Almost forty years later on Sunday, February 4, 1996, an attentive audience heard Regina Bellavia lecture at the Stupp Center in Tower Grove Park.  Her topic, "Jefferson National Expansion Memorial:  the Challenge of Preserving a Designed Contemporary Landscape," was a work-in-progress report.  An historical landscape architect, Bellavia's first assignment with the National Park Service dealt with President Theodore Roosevelt's estate in New York.  In St. Louis, her job was to document the original design intent, piece together project history and develop a long-range maintenance plan for the Memorial grounds. 

Although "Whatever happened to the Old Rock House?" is a question still asked today (the partial answer:  random stones can be found the basement of the Old Courthouse), Bellavia's initial research revealed a complicated authorship and evoked new questions about the integrity and/or sanctity of the as-built Memorial landscape.  Some of her early findings worth pondering: 

Bellavia also noted that the fertile collaboration between Saarinen and landscape architect Dan Kiley lasted from the 1947 competition through many design evolutions to Saarinen's death in 1961.  The Park Service then chose not to retain Kiley on his own, depending instead upon in-house personnel to complete the design and monitor construction.   

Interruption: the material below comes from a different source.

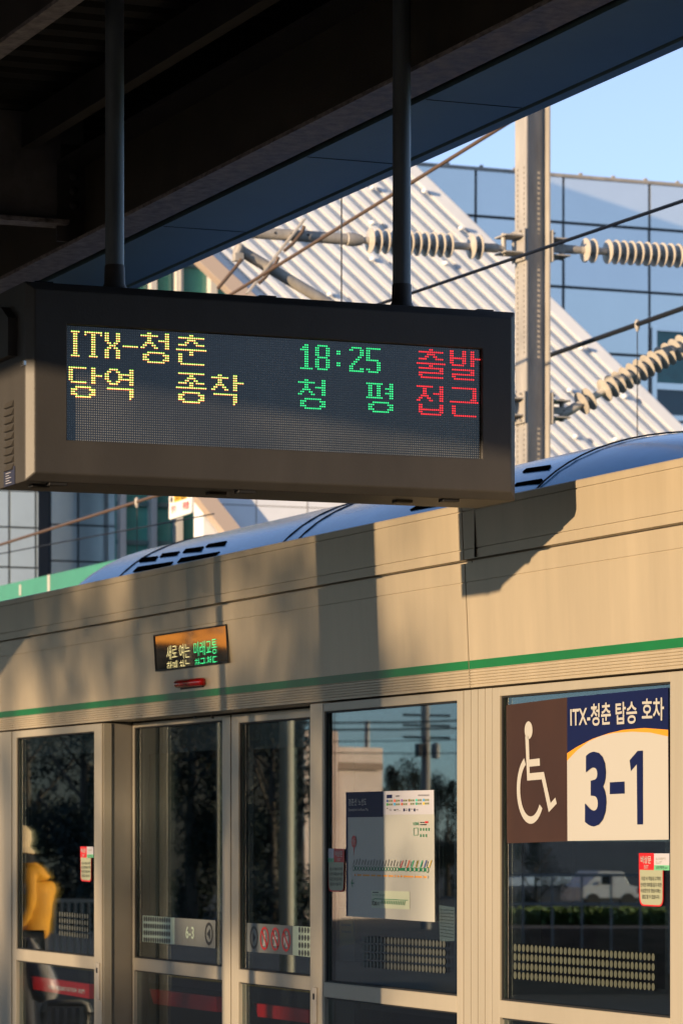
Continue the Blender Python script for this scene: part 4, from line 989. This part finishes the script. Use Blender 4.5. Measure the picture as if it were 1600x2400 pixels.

Regina Bellavia's 250-page Cultural Landscape Report for Jefferson National Expansion Memorial published later in 1996 (copies available in 2007 from the National Park Service in St. Louis) is an invaluable resource for readers interested in the relationship between Saarinen and Kiley (they first met in 1942 thanks to architect Louis I. Kahn) and the convoluted history of their vision for St. Louis' Memorial.